E lo sapete, vedremo quella che è la miglior trasformazione in lupo, ma non solo in lupo, della storia del cinema.
Qualcosa che ancora oggi la vedi e non ne capisci i contorni della grandezza.
Il dolore fisico provato da David è palpabile, lo senti pure te.
E gli allungamenti di piedi, mani, viso (impressionante quello), l'inarcatura della schiena, cose che nessun effetto visivo dell'epoca dei computer ha più saputo eguagliare.
Recensione: lupo mannaro americano Londra
E a completare il trittico delle scene capolavoro, con la brughiera e la trasformazione, c'è quella della metropolitana, fotograficamente splendida, corta ma perfetta.
Landis si diverte, si vede, preferisce non andare mai fino in fondo con l'horror, smorza continuamente la tensione. Il suo non è nemmeno un mix, nel senso che raramente usa comedy e horror insieme, ma li alterna. Ed è capace che 5 secondi dopo di una scena puramente terrorizzante ne metta una puramente comica.
Volendo, senza mai renderle pesanti, AM è film anche di tematiche.
Quella del senso di colpa rappresentata dall'amico che ti tormenta.
Quella della consapevolezza di essere mostri e avere la tentazione di farla finita.
E l'amore tratteggiato brevemente nel film ci sembra più autentico di interi drammoni sull'argomento.
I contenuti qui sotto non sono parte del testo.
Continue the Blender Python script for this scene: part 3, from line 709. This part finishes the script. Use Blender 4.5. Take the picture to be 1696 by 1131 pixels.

La creatura è là in fondo, nel vicolo senza uscita.
Pare quasi che quel vicolo senza uscita sia anche quello nel quale si trovava Landis, in un finale che a me è sempre parso troppo affrettato e quasi irrisolto.
Lei prova a riconoscerlo, poi a farsi riconoscere.
Ma il breve scatto di lui porterà alle pallottole, alla morte.
Un corpo nudo di uomo a terra, come all'inizio.
E l'ennesima Blue Moon che parte in sottofondo.